Today movies with stories like Most Dangerous Man Alive become overblown $30 million dollar comic book epics. Dwan's last film comes across as an unconscious 'outline' for a pulp sci-fi saga, minus all the things we take for granted -- opulent production values, impressive visual effects, overstated, graphic novel - influenced dynamism and blocking. Filmed on autopilot, Dwan's film looks like an 'accidental' genre deconstruction. As a purposeful genre deconstruction I offer Jean-Luc Godard's Alphaville. Godard strips away the Hollywood trimmings from a Superspy/Sci-fi adventure story, replacing a futuristic city with normal modern architecture. But as the antidote for all the computer-cold futuristic glitz, he proposes humanistic poetry. Godard's film is a sketchbook masterpiece, but who says that 'poetry' has to be intentional, or involve words? The botched rush-job Most Dangerous is a hard-luck ode to the risks of low-budget independent filmmaking.

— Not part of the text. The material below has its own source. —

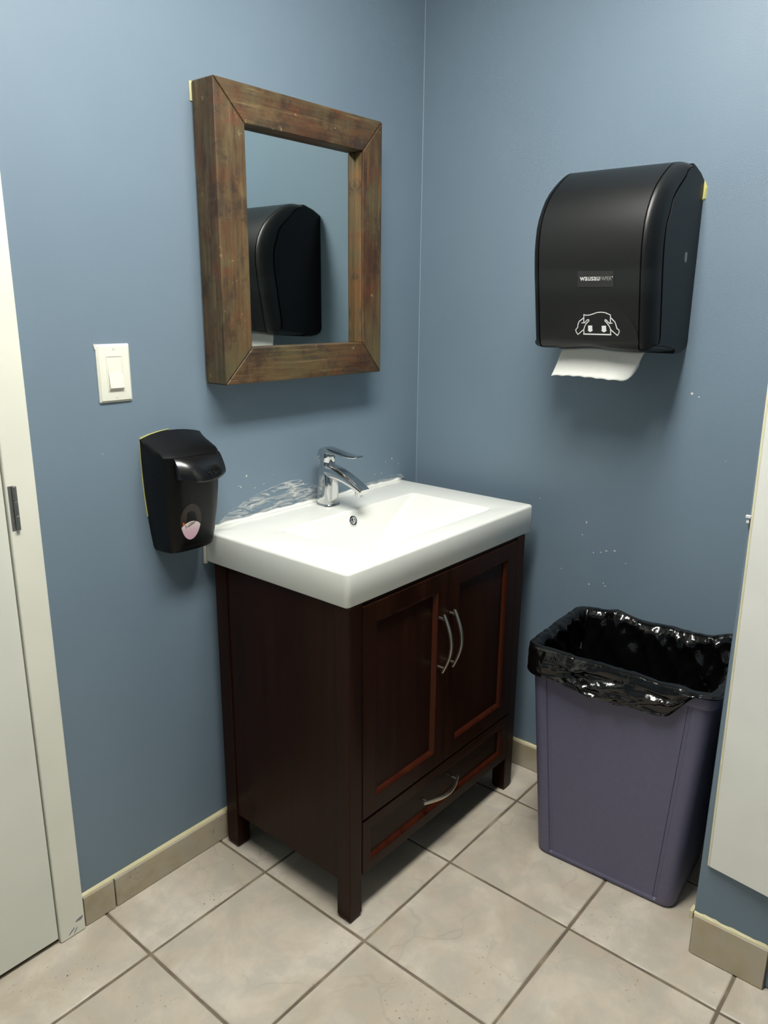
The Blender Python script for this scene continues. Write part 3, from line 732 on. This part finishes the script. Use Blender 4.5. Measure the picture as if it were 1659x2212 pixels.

Columbia-Sony's Most Dangerous Man Alive doesn't appear to have been released on Sony's MOD film program. The copy I saw on videotape looked quite good, even with its cheap titles. One odd thing that occurs right at the front of the film immediately knocks it into quasi-ludicrous territory. Gangster Damon looks at a magazine revealing Eddie Candell's high-profile lifestyle, and we see photos of Eddie in various locations, including sitting at a bar with Linda. Only a few minutes later, a matching scene comes up. Stills from the film shoot were used to produce the fake magazine layout, giving the impression that the magazine has somehow published photos taken in the future.


On a scale of Excellent, Good, Fair, and Poor, Most Dangerous Man Alive rates:
Movie: Odd, very Odd
Not presently on Video Disc
Reviewed: February 9, 2013

Footnotes:

1. A welcome note from author Tom Weaver, 2.14.13:

Great article!

FYI, according to Dwan, he too was kept in the dark by Bogeaus about what Most Dangerous Man Alive really was; in an interview, he said he was under the impression it would be a two-part TV pilot. Once the Mexicans saw through Bogeaus' scheme, the budget tripled and, says Dwan, "What should have been done in five weeks was done in one." (I'm sure Dwan is exaggerating; the actors I've interviewed said it took longer than a week.) The claim that it was shot in 1958 ... untrue. It was shot in April-May 1960. And I also recently read that the reason for the (slight) delay between production and release was the Screen Actors Guild, who'd been made aware that some of the actors hadn't been paid for overtime and for clothes damaged during production.